Energy Transition in Oil-Dependent Economies: Public Discount Rates for Investment Project Evaluation
with Axel Pierru
Abstract
Selecting welfare-enhancing projects necessitates determining the present value of cash flows from a public policy perspective. For an oil-exporting economy, the domestic energy transition often implies displacing oil from domestic consumption. Economic dependence on oil affects the public discount rate for oil price-related cash flows in two opposite ways: On the one hand, it renders the economy more volatile, which lowers the risk-free discount rate; on the other hand, it increases the correlation between consumption and the oil price, which results in a higher risk premium. To study these opposite forces, we first derive the public discount rate for an oil price-related investment project. Our framework considers economic uncertainty, an oil price-related risk premium, and allows for valuing oil at its opportunity cost. We illustrate our methodology using data from a panel of 26 oil-exporting countries. The results indicate that a risk-free discount rate of 3.1% is appropriate for our panel. However, to discount oil price-related cash f lows, a risk premium of 1.4% needs to be added to the risk-free rate, which yields a risk-adjusted real discount rate of 4.5%. We find significant disparities between country-specific public discount rates. Additionally, for each country, we assess the present value of reducing domestic oil consumption by a barrel per day from 2023 to 2040, breaking down the different effects. Oil-exporting countries can use our estimates for making investment or policy decisions.
Fiscal policy in oil and gas-exporting economies: Good times, bad times and ugly times
with Olivier Durand-Lasserve
Abstract
We study the cyclicality of fiscal policy to oil and gas revenue in emerging and developing energy-exporting countries. We build a unique oil and gas fiscal revenue database for 30 countries and develop a novel framework to identify various kinds of asymmetry in the response of public expenditure to oil and gas revenue. To explore asymmetries that may occur during revenue cycles, we distinguish between high and low oil and gas revenue regimes, as well as between positive and negative revenue shocks. Using an unbalanced panel over the period 2000–2020, we find that fiscal policy is procyclical in general but neutral when confronted with high but declining revenue, possibly influenced by policymakers’ optimistic view that revenue will quickly recover. Moreover, we find the greatest level of procyclicality when revenue is low but increasing. This situation may follow periods of fiscal tightening where governments face greater social pressure to catch up with higher spending. Our results also suggest that financial openness increases procyclicality in low revenue regimes only, and that during these periods, IMF programs are associated with expenditure reductions regardless of improvements or deteriorations of oil and gas revenue.

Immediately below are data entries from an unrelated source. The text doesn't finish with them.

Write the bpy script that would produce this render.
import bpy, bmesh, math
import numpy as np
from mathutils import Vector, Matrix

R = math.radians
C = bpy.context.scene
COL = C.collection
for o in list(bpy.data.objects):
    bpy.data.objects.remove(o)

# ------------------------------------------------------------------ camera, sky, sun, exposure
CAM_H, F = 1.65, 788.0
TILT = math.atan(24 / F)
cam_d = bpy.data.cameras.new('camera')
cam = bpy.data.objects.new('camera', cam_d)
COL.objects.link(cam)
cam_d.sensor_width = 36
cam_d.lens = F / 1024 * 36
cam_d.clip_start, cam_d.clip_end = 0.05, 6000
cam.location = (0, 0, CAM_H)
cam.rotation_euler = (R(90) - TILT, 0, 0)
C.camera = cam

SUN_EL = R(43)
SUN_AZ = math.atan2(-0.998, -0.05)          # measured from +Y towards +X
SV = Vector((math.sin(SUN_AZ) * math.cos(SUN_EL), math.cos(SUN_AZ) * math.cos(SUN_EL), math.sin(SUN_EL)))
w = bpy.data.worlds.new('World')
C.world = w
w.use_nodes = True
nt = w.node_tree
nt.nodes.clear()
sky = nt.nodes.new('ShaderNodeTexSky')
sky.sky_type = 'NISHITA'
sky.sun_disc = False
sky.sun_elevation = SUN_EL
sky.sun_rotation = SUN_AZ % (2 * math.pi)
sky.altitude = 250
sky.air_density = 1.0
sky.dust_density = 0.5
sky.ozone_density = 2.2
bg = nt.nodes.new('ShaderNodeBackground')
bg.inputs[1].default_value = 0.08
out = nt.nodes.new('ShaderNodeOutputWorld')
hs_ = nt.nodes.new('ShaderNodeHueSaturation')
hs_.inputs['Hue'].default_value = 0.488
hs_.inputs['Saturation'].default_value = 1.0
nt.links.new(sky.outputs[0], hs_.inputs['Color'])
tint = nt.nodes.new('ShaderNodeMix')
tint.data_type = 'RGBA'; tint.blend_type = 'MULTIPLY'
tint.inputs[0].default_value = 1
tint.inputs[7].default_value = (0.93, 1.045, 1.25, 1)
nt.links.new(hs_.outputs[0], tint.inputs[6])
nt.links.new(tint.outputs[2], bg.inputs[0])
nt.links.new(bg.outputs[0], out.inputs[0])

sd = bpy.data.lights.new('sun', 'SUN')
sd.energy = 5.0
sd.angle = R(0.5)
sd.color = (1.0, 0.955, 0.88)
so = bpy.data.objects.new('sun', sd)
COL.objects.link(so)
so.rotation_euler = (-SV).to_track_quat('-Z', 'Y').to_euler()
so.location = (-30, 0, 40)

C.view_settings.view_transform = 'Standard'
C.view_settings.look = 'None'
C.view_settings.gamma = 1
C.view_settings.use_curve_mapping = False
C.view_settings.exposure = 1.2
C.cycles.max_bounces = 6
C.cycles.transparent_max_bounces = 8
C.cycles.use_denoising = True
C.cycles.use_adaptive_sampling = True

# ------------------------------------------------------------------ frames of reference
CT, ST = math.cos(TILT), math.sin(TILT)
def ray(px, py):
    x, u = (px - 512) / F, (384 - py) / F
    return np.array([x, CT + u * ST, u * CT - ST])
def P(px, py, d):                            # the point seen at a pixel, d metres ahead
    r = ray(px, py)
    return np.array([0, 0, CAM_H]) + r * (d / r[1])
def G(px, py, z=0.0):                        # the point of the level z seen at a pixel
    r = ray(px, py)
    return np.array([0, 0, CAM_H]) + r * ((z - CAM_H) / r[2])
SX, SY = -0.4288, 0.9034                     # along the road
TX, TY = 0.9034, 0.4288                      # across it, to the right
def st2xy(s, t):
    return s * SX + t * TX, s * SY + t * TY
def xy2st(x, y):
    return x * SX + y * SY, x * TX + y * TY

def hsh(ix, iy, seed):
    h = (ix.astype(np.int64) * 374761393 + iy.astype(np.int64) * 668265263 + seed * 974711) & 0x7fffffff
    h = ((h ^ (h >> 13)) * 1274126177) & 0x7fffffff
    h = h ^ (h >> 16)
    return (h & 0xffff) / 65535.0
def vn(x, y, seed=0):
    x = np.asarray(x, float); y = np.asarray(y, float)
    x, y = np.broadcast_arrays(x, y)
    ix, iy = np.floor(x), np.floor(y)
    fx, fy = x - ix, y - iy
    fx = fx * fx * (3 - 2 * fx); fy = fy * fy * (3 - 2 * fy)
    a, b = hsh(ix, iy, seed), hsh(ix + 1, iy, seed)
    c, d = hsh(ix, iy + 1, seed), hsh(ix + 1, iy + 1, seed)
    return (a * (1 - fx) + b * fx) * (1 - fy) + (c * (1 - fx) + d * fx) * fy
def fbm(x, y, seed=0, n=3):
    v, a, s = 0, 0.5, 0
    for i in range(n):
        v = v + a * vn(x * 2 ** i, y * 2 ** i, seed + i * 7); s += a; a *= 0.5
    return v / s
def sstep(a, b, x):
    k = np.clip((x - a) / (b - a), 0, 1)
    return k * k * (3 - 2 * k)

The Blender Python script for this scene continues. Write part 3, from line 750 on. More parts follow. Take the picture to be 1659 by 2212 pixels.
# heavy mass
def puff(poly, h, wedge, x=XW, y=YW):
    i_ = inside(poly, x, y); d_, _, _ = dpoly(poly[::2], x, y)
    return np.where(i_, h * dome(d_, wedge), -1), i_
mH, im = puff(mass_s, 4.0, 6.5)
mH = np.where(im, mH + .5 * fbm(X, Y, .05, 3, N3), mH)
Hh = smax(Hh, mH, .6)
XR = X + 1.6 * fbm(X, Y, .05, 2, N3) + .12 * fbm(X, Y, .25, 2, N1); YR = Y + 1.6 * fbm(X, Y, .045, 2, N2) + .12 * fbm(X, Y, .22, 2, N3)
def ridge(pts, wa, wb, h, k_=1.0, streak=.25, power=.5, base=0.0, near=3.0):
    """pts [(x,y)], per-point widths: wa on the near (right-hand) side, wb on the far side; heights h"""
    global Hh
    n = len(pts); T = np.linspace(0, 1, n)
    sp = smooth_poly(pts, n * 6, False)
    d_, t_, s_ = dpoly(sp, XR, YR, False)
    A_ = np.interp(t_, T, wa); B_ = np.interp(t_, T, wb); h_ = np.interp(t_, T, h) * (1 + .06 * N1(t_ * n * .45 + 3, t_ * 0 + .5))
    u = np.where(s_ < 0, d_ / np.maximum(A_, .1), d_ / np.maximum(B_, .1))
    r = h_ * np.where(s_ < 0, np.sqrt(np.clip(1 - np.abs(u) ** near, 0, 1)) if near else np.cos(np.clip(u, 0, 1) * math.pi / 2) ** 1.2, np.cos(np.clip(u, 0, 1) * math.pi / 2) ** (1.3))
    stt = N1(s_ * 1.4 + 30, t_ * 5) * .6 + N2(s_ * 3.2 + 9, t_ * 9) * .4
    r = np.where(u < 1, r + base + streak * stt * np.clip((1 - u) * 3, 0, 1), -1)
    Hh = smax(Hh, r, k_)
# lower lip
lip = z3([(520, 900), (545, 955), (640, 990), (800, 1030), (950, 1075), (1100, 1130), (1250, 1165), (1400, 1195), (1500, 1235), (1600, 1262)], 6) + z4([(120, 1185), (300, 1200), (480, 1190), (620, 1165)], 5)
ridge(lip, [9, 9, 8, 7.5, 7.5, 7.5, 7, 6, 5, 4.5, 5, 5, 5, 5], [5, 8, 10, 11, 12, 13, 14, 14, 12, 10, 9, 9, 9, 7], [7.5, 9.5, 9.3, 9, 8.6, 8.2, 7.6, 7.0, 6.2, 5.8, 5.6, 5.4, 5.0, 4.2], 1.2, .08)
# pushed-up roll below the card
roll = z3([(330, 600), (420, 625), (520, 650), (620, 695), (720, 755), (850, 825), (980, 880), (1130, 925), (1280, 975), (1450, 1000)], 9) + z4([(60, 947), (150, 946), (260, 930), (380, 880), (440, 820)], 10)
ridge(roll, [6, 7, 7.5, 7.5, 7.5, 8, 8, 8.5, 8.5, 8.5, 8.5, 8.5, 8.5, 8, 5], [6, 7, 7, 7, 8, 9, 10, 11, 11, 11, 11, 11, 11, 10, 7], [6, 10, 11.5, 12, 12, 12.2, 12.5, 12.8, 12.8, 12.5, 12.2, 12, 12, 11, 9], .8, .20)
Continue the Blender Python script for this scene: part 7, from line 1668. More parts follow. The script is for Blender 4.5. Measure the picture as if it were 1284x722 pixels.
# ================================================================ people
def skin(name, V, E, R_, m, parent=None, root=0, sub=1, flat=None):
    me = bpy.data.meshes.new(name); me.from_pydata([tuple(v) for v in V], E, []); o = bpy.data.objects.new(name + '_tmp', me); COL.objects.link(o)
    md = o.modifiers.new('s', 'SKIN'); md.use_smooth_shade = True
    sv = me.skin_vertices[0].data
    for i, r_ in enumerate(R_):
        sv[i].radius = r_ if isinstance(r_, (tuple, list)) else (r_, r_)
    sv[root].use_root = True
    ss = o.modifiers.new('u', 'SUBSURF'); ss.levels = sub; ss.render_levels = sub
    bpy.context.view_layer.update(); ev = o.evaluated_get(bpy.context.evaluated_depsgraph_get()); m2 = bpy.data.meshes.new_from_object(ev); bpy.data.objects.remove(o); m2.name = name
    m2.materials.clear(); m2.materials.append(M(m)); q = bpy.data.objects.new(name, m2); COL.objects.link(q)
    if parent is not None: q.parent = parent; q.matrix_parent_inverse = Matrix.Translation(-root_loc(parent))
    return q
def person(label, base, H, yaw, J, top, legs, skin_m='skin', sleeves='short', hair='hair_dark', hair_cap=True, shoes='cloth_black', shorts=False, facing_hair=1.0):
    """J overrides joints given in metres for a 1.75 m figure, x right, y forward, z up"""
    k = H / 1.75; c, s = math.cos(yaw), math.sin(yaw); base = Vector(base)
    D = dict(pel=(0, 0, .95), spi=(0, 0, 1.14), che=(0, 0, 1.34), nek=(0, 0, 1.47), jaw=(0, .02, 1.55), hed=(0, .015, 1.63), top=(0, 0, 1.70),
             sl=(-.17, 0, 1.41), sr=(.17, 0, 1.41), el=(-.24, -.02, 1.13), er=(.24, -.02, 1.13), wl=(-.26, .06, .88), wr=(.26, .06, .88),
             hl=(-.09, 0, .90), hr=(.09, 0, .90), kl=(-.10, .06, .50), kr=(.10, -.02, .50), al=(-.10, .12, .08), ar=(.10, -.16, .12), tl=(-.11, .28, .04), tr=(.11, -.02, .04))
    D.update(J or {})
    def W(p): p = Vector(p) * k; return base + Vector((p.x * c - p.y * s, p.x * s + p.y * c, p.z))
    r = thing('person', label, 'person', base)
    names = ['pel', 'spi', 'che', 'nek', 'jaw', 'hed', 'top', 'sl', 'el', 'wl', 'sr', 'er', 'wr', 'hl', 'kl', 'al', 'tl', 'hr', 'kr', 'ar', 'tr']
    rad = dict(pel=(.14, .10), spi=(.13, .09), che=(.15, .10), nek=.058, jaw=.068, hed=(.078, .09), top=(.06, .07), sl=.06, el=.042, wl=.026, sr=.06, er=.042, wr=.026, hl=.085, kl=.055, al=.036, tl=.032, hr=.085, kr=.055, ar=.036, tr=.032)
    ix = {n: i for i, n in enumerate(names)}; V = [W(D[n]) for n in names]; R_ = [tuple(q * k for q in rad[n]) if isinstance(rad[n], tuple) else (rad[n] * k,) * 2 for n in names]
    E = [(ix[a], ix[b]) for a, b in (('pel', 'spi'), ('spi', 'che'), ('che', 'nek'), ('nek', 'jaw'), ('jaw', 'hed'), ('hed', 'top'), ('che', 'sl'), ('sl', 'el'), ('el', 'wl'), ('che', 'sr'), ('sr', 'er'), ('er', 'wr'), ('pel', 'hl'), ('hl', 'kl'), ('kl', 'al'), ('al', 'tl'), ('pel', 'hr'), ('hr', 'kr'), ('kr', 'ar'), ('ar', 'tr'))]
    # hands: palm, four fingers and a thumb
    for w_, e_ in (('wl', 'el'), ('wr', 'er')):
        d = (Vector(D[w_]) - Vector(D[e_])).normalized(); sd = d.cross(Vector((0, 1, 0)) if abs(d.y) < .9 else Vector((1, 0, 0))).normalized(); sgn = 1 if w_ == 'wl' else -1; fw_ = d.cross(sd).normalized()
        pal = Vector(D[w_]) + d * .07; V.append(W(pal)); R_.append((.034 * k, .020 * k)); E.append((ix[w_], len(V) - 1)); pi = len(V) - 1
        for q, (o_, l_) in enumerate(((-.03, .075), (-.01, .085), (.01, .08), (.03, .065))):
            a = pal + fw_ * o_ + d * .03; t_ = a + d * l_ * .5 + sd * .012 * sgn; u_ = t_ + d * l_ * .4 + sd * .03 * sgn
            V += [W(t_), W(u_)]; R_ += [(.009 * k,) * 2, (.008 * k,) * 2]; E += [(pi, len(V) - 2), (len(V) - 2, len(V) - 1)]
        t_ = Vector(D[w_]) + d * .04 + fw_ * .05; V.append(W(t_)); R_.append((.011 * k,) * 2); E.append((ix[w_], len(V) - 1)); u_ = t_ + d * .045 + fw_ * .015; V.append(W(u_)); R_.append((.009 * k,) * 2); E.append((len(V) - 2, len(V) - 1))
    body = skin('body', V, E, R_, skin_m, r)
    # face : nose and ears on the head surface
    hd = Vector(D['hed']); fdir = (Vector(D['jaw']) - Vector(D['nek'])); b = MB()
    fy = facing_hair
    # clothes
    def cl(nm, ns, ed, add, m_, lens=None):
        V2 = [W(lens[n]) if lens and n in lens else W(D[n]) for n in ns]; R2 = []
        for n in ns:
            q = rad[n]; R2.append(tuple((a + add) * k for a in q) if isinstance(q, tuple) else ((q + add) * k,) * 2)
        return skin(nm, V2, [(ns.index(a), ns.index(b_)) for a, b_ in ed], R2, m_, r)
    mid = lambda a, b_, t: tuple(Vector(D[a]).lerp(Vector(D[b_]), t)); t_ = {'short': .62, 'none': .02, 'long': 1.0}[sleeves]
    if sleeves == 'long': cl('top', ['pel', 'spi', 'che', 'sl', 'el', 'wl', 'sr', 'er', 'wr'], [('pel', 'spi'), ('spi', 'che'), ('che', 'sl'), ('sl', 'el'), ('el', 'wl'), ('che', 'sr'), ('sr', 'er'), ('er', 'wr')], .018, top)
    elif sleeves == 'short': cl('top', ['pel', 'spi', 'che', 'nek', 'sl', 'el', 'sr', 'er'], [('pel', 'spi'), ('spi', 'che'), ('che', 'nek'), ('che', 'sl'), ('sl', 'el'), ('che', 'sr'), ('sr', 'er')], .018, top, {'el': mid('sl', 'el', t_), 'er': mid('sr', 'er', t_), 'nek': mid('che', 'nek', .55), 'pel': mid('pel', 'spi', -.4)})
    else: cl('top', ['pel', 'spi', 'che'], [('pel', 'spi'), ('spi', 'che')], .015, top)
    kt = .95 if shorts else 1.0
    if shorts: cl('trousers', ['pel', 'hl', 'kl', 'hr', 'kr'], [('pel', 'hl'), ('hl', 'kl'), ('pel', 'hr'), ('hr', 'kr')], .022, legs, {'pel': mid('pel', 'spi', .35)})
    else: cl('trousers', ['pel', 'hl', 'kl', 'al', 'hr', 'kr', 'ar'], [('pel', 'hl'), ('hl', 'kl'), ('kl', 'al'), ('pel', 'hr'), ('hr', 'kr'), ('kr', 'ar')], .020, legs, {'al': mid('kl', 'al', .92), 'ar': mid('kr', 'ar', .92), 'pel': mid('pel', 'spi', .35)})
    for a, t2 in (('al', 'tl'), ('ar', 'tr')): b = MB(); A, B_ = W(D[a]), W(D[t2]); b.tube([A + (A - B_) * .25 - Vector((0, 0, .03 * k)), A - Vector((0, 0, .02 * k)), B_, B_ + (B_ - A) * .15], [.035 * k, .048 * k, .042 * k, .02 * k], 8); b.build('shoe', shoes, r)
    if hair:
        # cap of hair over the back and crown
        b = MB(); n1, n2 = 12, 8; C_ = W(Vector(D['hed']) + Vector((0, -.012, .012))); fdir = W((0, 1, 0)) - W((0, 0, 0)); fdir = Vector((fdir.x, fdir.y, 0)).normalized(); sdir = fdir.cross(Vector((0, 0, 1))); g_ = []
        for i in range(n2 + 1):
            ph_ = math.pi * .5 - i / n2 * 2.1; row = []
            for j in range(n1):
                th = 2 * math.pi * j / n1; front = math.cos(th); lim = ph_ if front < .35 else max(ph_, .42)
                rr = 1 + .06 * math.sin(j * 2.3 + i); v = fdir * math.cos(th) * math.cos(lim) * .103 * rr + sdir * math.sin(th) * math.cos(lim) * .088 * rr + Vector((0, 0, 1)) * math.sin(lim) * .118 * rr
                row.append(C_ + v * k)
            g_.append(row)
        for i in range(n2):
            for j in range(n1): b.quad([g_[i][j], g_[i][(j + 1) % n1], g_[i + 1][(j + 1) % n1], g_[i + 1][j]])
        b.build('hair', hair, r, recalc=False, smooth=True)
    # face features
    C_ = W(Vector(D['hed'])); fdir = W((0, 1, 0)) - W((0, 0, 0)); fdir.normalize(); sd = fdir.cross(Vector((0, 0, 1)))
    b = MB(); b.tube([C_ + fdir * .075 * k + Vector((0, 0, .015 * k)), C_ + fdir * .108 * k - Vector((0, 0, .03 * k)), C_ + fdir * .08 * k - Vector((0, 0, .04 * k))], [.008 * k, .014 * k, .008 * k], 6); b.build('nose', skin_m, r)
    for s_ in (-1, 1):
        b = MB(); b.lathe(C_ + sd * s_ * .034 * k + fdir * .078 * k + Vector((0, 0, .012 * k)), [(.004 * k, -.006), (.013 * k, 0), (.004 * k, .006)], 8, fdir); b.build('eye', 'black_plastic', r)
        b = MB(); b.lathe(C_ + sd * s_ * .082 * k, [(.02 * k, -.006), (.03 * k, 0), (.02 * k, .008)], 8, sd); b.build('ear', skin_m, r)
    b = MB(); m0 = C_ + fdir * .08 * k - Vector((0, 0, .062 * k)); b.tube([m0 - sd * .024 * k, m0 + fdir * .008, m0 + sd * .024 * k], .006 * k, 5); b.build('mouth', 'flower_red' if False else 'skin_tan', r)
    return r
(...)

The energy transition and export diversification in oil-dependent countries: The role of structural factors
with Luc Désiré Omgba
Abstract
The energy transition toward decarbonization is expected to impact producers of fossil fuels. However, oil-exporting countries are currently key players in the modern economy. Thus, the energy transition will not be successful if state revenues in these countries are not stably maintained. These countries can protect themselves against revenue volatility and mitigate carbon risk by diversifying their economies. However, export diversification appears to be particularly challenging for many oil-producing countries. It is natural to ask why some oil-exporting countries have managed to diversify their economies whereas others have not. We hypothesize that the differences in oil producers’ diversification patterns may be associated with differences in their structural characteristics. Such differences may cause countries’ diversification trends to diverge. To investigate this hypothesis, we examine whether all countries converge toward the same diversification level. We also check whether their diversification efforts diverge overall but create separate convergence clubs. The results show that structural and institutional factors play a central role in the diversification process. In particular, countries with higher quality infrastructure, human capital and research and development efforts are more likely to converge toward high diversification. Thus, these factors provide greater economic stability in turbulent times and promote a successful energy transition.